Glendale has three soccer fields, and plans for a fourth at Central Park were squashed.

Meanwhile, the Civic Auditorium may play host to weddings and cat shows on the weekends, but Glendale’s main-event space sits idle most weekdays.

The indoor soccer program at the Civic Auditorium would be for six- or seven-player teams, smaller than the typical 11 players, and cover 6,000 square feet of the event space’s upper level. The area is to be surrounded by a border of plastic and acrylic glass, mimicking an ice hockey rink.

The rental fee for the indoor space will be $75 an hour.

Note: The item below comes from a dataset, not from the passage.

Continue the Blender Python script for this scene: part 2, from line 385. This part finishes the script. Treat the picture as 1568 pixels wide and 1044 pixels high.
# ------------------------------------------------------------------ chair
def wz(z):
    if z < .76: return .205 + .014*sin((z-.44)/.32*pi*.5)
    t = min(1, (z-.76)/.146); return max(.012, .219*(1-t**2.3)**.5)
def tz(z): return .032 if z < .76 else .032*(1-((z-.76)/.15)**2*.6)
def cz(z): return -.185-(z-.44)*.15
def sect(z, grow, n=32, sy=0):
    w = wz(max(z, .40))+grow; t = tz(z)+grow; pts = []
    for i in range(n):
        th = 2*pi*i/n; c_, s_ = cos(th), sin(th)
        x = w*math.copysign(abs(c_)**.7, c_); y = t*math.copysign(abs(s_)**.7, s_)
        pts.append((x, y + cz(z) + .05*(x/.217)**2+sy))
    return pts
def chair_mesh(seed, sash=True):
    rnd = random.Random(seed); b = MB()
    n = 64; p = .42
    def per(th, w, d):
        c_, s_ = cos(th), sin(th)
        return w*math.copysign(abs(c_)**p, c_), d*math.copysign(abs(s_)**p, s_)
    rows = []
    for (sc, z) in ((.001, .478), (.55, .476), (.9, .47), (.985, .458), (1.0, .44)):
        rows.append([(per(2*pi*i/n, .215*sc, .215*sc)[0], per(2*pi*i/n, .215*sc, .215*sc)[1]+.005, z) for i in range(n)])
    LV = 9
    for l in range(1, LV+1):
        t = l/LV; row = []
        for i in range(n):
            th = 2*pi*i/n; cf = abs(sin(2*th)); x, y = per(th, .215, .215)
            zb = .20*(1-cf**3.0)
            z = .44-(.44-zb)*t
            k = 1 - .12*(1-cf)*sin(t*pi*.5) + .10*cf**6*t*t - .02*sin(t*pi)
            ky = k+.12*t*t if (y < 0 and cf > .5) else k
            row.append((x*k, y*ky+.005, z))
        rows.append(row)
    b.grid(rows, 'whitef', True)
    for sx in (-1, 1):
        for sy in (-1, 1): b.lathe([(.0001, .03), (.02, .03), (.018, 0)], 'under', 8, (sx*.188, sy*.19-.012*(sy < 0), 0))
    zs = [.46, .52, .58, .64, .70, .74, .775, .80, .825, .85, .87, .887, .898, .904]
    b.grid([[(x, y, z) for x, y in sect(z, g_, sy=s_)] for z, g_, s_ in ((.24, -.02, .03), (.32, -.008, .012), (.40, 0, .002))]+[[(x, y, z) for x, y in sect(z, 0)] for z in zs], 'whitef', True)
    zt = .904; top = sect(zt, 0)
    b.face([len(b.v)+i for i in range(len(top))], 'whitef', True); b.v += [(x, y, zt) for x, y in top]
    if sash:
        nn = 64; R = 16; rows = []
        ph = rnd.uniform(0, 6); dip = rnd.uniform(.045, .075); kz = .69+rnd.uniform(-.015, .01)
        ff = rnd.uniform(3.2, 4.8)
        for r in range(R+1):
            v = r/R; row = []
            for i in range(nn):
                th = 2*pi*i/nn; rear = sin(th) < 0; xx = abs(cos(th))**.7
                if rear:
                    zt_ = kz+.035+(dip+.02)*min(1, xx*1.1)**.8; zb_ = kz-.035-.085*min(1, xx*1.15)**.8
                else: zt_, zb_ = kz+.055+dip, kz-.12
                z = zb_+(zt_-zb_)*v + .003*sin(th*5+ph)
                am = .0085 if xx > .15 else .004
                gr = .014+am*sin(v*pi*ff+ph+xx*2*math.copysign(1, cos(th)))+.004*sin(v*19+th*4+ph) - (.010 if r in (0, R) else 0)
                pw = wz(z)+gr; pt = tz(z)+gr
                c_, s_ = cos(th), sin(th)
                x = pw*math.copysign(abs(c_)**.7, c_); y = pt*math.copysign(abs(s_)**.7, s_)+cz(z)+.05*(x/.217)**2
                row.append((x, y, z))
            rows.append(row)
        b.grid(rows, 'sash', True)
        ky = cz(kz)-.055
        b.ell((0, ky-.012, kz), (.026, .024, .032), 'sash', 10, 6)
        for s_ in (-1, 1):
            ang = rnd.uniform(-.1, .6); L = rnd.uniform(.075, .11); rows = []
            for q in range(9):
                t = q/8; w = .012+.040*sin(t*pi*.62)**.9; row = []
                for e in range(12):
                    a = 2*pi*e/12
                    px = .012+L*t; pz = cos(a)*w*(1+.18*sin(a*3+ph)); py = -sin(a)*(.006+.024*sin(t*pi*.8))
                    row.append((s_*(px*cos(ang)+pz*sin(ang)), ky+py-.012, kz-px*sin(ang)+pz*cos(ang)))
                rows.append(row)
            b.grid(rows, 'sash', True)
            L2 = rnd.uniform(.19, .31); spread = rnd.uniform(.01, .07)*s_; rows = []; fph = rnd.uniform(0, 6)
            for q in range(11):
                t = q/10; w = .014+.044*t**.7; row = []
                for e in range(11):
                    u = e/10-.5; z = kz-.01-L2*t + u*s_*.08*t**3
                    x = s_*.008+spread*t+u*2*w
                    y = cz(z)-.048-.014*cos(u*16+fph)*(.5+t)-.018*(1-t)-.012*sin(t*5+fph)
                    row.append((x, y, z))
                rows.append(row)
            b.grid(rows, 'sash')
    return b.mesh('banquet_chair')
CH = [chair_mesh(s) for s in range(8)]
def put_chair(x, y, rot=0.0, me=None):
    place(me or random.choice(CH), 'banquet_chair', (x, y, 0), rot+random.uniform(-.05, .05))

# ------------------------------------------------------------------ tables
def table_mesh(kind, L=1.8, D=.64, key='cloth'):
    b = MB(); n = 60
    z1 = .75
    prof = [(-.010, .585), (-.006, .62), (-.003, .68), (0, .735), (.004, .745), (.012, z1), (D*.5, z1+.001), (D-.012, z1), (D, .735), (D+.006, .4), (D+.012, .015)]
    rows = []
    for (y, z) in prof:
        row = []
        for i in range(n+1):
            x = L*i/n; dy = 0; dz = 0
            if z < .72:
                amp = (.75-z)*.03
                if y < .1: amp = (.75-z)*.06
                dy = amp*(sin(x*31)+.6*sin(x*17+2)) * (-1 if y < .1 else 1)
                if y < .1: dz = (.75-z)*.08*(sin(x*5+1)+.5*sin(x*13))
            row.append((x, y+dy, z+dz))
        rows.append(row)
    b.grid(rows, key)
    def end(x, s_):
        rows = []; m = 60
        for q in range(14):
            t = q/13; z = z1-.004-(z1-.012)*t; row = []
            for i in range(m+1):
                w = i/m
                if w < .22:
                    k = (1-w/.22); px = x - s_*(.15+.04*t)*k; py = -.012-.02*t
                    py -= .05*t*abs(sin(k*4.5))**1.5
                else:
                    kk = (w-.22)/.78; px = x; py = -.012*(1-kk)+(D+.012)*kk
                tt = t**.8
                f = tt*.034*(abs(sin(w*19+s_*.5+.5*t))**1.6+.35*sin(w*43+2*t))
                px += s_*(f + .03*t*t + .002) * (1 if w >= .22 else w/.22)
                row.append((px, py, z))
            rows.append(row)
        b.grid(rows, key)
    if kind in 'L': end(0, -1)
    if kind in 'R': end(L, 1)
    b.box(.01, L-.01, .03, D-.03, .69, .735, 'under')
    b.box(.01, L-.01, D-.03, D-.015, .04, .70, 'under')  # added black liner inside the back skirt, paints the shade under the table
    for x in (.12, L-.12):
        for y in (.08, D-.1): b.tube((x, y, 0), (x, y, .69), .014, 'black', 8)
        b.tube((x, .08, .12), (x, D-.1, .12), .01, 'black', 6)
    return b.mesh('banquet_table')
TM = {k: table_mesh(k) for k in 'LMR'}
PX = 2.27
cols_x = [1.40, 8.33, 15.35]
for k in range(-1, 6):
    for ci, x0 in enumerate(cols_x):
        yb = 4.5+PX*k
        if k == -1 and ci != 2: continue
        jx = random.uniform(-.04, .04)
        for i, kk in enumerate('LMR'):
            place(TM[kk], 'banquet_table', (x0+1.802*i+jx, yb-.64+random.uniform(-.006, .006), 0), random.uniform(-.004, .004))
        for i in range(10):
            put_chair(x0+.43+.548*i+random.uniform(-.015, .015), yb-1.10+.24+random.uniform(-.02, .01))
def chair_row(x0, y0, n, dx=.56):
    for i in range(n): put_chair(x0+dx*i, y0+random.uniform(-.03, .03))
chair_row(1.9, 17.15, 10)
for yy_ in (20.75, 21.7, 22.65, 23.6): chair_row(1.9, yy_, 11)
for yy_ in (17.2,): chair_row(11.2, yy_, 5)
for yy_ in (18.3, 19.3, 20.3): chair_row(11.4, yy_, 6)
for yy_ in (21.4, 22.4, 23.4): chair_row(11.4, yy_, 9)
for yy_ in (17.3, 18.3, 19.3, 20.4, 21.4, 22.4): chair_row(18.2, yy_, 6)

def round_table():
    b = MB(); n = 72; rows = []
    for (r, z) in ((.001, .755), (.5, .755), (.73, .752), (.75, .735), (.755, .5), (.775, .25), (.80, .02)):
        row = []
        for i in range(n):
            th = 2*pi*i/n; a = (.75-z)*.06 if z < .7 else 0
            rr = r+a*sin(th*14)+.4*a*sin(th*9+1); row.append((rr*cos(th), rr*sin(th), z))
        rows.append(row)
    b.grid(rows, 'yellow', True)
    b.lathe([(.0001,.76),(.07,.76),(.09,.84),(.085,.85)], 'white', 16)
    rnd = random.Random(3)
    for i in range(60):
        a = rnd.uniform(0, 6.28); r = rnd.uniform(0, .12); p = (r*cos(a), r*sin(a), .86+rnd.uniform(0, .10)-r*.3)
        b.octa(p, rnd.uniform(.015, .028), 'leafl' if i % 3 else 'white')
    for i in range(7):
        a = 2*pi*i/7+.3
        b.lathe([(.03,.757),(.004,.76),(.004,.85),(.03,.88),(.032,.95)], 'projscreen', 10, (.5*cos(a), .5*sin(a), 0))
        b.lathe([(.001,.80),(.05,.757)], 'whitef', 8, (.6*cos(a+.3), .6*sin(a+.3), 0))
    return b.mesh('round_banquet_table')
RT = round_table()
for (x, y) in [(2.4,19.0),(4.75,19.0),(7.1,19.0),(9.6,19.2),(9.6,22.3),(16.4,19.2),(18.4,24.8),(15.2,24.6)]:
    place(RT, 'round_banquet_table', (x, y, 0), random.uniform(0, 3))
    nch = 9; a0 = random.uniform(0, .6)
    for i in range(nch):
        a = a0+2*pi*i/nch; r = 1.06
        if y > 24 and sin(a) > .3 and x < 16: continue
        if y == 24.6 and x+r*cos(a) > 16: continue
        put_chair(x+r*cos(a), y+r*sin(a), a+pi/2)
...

City officials expect to make a $46,000 profit after the first year and $80,000 in subsequent years, after paying for an initial cost of the plastic border.

A similar idea was shot down in 2011 because there wasn’t enough room for a full-sized field.

Onnig Bulankian, the city’s community services manager, said he expects the program to be very popular.

“I have at least seven teams calling me,” he said.

Councilwoman Laura Friedman voted for the indoor soccer area, but said she wanted to make sure the games don’t make the auditorium smell like a locker room.

“If you have one person rented for an event and it smells bad, you’re not going to be able to rent it again to anybody, and they’re going to complain and want their money back, and it’s going to be an issue,” Friedman said. “If it smells like Pine-Sol, that’s not the answer I want to hear either.”

Mayor Frank Quintero jokingly recommended city officials use Febreeze air freshener.